-- START OF INFORMATION GIVEN --

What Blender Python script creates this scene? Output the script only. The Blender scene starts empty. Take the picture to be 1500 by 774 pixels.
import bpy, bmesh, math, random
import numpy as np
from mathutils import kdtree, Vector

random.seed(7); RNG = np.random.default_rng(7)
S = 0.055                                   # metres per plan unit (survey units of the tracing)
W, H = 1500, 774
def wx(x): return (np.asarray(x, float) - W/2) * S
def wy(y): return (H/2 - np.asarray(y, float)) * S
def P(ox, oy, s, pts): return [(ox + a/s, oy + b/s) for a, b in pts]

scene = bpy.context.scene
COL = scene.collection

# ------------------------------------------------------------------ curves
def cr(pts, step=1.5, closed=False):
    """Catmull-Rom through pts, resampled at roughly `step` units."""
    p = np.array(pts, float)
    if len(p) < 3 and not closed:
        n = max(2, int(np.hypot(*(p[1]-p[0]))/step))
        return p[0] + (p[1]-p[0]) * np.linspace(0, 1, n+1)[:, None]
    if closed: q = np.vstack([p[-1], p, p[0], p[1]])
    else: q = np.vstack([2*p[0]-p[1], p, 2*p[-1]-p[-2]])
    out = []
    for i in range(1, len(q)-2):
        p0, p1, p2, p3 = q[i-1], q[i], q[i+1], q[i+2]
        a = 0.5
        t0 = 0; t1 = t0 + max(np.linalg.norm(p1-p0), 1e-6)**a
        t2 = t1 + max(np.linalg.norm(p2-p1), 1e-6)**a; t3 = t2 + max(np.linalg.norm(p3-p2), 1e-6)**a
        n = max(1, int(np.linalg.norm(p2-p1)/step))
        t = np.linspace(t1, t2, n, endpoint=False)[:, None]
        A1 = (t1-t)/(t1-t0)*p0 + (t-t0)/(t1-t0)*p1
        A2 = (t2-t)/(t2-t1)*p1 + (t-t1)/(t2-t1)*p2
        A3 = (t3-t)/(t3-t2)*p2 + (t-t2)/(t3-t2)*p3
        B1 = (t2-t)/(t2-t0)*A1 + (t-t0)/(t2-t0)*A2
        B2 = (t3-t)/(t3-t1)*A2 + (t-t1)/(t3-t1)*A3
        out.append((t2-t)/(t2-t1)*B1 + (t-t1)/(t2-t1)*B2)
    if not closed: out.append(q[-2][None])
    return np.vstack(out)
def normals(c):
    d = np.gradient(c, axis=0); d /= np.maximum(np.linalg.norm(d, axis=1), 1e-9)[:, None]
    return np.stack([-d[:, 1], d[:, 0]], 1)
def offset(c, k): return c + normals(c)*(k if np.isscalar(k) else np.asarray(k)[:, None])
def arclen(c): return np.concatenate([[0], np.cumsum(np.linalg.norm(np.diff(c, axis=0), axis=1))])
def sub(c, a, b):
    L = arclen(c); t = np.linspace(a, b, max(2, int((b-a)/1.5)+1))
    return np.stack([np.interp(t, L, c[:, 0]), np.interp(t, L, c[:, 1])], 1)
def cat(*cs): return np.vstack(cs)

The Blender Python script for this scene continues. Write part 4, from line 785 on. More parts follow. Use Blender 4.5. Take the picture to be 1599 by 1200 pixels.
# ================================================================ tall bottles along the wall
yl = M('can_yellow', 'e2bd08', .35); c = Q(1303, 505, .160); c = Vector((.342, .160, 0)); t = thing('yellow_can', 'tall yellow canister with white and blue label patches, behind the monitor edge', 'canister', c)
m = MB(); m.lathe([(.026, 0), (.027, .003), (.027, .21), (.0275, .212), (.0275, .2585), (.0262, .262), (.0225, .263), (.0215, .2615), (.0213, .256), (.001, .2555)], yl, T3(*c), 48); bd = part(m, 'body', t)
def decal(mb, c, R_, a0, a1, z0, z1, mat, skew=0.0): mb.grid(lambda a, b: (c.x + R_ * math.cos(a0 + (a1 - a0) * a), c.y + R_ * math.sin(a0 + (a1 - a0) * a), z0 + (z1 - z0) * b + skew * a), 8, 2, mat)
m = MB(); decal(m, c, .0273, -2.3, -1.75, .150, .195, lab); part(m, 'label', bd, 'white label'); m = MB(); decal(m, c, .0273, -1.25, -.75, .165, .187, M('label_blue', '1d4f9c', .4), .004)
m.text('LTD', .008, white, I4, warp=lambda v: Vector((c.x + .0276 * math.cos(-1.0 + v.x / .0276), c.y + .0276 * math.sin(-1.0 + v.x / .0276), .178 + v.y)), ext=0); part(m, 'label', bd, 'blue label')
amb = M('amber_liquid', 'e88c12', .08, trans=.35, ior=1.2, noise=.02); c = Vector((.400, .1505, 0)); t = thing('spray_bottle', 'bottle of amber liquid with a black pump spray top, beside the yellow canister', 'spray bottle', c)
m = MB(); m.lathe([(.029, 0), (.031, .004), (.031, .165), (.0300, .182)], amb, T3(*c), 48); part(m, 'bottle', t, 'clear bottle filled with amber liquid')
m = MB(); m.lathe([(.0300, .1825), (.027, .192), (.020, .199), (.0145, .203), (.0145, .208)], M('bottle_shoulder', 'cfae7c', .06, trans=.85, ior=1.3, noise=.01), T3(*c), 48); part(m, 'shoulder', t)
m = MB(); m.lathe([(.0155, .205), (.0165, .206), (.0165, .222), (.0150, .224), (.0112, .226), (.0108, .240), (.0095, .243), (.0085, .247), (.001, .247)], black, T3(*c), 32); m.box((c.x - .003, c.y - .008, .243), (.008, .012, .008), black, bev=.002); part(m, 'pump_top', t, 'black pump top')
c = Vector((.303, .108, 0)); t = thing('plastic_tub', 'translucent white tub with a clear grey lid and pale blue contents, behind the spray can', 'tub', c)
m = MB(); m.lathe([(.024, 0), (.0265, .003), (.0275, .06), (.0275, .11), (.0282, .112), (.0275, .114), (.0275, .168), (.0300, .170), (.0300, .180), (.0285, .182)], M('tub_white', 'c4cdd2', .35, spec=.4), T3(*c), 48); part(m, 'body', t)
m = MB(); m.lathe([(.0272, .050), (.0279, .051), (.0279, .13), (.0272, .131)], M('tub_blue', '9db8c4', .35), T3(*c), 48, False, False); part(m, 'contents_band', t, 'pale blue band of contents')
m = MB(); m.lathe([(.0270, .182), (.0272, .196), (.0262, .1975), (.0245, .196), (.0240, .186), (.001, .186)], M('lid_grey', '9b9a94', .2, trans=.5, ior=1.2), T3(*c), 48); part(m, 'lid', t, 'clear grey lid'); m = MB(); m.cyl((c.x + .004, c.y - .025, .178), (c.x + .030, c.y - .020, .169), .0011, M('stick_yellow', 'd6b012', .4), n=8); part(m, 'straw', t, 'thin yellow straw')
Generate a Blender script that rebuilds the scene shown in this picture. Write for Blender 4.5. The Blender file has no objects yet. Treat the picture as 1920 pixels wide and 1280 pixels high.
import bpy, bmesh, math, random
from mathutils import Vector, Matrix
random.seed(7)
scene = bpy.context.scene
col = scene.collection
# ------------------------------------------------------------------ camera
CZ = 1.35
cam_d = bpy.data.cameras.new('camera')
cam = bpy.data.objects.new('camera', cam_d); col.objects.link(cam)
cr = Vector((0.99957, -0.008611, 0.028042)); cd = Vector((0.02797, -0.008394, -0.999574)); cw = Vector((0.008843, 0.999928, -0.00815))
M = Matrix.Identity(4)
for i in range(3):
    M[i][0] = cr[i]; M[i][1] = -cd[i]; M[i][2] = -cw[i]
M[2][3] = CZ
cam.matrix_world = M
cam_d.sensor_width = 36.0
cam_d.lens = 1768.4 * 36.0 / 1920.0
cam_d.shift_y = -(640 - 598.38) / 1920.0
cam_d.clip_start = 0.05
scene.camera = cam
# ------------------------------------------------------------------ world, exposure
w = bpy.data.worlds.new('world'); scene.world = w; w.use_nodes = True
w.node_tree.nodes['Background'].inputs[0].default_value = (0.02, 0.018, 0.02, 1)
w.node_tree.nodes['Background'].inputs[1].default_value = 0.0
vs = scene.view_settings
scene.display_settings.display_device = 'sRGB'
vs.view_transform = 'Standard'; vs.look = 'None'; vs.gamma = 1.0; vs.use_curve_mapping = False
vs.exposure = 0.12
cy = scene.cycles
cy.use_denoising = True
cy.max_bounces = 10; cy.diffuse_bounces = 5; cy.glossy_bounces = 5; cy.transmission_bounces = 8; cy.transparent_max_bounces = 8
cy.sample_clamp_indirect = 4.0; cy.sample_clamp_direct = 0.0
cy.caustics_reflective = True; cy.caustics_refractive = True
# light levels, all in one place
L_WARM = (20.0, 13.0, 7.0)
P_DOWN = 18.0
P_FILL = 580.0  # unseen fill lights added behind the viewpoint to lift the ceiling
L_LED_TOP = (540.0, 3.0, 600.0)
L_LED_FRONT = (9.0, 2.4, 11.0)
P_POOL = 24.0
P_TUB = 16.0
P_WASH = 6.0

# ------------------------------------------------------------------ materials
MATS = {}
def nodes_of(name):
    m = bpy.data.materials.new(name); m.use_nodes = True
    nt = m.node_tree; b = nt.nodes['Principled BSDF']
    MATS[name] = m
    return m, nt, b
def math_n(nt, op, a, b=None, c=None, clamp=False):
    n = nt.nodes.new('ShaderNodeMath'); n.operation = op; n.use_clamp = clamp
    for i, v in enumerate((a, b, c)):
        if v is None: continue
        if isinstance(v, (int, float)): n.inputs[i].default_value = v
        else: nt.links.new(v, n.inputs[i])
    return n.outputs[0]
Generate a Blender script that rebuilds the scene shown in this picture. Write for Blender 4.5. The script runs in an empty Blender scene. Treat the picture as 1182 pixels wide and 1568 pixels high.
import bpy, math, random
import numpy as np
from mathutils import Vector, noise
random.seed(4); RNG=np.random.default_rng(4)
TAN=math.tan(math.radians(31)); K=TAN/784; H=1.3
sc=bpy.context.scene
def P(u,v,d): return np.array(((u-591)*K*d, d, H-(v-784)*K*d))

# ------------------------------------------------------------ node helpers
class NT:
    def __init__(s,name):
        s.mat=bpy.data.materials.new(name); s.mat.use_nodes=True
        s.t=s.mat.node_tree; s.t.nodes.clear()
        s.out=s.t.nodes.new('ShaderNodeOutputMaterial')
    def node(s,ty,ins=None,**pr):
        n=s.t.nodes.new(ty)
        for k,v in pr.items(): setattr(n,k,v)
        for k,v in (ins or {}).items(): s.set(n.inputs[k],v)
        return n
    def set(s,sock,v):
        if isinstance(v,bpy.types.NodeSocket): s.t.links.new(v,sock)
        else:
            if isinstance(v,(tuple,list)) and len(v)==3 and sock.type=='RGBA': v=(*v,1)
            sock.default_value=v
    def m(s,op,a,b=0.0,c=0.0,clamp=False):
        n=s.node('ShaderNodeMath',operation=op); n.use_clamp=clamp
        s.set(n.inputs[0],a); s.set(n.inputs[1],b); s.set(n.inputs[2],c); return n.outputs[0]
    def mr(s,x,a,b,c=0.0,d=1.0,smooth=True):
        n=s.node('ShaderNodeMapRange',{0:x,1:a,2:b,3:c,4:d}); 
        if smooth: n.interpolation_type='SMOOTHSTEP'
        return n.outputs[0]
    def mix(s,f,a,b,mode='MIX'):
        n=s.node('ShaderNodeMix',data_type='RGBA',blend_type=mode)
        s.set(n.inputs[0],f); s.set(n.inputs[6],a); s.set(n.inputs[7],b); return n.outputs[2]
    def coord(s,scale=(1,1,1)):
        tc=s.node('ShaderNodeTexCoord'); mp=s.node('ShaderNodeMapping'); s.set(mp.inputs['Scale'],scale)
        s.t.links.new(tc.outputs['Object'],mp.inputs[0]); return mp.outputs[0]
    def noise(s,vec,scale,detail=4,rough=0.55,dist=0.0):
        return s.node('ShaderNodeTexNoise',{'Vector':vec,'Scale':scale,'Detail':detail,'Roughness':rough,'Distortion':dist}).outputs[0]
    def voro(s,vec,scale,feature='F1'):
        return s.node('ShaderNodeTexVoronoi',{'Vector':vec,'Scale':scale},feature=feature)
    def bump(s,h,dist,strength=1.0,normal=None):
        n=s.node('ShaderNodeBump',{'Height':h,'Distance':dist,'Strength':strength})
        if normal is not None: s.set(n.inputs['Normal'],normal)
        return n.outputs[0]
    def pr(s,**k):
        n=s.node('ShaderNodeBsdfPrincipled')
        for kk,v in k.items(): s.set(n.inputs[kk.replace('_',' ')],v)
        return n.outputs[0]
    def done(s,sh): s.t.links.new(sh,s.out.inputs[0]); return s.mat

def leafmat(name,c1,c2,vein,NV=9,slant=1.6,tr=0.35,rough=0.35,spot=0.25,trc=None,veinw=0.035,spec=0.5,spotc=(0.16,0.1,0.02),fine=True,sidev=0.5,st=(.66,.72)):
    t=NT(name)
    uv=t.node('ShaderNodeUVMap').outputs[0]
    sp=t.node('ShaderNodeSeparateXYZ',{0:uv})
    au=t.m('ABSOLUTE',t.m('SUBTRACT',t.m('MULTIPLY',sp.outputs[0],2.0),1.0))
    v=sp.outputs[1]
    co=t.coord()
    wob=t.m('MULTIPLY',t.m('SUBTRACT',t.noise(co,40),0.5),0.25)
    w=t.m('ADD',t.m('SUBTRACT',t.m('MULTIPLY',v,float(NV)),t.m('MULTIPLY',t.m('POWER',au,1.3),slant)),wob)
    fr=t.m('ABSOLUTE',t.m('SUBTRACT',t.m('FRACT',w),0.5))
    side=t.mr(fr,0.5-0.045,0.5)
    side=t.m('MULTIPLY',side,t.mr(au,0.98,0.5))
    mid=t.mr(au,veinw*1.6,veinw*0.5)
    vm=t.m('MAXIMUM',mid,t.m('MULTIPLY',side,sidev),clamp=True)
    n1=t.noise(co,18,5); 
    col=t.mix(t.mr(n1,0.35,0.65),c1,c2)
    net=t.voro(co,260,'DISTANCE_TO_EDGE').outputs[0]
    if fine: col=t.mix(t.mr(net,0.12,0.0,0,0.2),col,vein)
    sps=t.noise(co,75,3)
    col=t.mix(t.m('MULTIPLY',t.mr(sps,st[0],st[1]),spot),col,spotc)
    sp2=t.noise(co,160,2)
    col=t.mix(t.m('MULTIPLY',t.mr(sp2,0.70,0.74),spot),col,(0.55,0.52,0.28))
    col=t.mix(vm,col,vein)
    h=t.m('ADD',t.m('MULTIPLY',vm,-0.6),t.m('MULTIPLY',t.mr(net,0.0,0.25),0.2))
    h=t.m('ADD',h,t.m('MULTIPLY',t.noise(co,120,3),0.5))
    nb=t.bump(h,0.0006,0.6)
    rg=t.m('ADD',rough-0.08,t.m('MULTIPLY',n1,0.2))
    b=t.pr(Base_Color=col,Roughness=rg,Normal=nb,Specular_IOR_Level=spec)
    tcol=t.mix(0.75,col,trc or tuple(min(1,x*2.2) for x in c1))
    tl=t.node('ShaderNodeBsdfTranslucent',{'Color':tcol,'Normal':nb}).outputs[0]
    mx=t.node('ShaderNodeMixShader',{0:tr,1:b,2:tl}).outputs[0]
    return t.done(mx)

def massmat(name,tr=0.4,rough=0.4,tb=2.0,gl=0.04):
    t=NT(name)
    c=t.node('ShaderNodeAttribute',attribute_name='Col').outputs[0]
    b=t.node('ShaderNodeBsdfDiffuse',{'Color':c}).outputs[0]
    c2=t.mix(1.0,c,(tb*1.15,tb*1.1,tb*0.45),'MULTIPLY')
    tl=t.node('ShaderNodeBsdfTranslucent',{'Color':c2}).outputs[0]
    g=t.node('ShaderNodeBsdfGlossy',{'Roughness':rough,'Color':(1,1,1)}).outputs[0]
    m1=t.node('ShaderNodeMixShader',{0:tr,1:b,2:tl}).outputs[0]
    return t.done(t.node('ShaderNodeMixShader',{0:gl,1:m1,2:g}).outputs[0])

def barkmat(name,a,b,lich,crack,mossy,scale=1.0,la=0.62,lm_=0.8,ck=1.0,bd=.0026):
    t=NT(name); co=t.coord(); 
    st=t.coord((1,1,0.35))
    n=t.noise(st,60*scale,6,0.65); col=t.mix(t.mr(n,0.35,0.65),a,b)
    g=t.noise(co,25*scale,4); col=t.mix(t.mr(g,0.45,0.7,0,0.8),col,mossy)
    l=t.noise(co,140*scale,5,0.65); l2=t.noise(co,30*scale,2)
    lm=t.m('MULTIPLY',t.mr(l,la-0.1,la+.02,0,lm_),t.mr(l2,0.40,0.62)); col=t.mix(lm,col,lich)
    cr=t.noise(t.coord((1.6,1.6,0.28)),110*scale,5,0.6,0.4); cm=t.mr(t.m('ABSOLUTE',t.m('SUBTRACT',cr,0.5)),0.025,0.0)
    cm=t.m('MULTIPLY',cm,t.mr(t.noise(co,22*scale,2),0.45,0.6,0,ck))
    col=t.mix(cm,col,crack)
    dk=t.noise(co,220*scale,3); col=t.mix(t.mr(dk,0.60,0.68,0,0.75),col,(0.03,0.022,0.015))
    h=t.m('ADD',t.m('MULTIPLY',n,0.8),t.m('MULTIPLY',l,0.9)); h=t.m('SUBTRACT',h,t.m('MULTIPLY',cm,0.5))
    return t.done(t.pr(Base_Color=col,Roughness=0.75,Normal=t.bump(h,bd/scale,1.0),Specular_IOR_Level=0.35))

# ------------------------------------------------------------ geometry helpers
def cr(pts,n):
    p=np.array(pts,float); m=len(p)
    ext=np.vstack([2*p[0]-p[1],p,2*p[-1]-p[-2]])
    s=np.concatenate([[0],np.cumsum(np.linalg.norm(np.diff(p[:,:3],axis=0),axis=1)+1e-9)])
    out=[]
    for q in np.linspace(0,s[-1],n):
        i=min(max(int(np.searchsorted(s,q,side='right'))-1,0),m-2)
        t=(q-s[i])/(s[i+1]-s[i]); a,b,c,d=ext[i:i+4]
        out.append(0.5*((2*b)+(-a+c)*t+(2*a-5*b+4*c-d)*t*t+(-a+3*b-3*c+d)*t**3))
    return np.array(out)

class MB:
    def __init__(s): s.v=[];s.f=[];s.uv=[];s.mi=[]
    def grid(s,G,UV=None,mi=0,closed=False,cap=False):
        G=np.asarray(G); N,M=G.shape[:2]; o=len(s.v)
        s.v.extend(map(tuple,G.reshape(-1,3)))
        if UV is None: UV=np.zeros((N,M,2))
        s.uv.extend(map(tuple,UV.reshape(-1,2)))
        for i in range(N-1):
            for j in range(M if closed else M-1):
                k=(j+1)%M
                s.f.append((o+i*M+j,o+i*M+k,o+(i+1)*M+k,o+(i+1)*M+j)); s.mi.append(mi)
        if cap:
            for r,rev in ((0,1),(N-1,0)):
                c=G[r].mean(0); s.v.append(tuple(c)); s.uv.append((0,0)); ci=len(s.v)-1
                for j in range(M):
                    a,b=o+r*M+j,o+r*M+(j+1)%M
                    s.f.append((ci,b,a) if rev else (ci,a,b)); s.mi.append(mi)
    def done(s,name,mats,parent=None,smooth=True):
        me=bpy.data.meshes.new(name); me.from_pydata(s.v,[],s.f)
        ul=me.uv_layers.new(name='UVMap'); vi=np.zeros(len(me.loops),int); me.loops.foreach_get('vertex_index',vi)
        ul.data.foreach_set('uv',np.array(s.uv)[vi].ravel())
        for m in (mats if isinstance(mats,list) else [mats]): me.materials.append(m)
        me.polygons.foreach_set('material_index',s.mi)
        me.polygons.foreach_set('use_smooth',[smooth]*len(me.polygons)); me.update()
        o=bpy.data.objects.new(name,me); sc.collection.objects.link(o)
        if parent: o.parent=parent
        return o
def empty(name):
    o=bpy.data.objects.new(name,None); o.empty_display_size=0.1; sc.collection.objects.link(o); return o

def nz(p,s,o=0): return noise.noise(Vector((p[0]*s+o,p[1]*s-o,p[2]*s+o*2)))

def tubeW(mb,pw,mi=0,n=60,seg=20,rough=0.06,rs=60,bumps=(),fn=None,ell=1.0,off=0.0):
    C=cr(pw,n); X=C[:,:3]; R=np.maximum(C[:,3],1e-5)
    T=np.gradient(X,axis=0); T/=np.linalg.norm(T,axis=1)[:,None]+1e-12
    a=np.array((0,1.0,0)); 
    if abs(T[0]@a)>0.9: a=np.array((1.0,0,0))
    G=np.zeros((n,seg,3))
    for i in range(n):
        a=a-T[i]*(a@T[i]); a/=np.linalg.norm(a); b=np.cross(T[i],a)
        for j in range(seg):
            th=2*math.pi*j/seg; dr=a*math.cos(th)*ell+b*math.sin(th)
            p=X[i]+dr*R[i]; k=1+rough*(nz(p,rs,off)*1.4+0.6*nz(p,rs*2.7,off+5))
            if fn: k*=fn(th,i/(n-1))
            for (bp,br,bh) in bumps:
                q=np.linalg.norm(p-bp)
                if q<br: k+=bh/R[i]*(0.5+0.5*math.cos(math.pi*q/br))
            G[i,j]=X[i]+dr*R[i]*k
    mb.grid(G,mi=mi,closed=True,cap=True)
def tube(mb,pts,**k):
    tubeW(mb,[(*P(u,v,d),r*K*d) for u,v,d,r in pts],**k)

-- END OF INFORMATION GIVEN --

Write out every line of the data that holds the word "pixels".

What Blender Python script creates this scene? Output the script only. The Blender scene starts empty. Take the picture to be 1500 by 774 pixels.
The Blender Python script for this scene continues. Write part 4, from line 785 on. More parts follow. Use Blender 4.5. Take the picture to be 1599 by 1200 pixels.
Generate a Blender script that rebuilds the scene shown in this picture. Write for Blender 4.5. The Blender file has no objects yet. Treat the picture as 1920 pixels wide and 1280 pixels high.
Generate a Blender script that rebuilds the scene shown in this picture. Write for Blender 4.5. The script runs in an empty Blender scene. Treat the picture as 1182 pixels wide and 1568 pixels high.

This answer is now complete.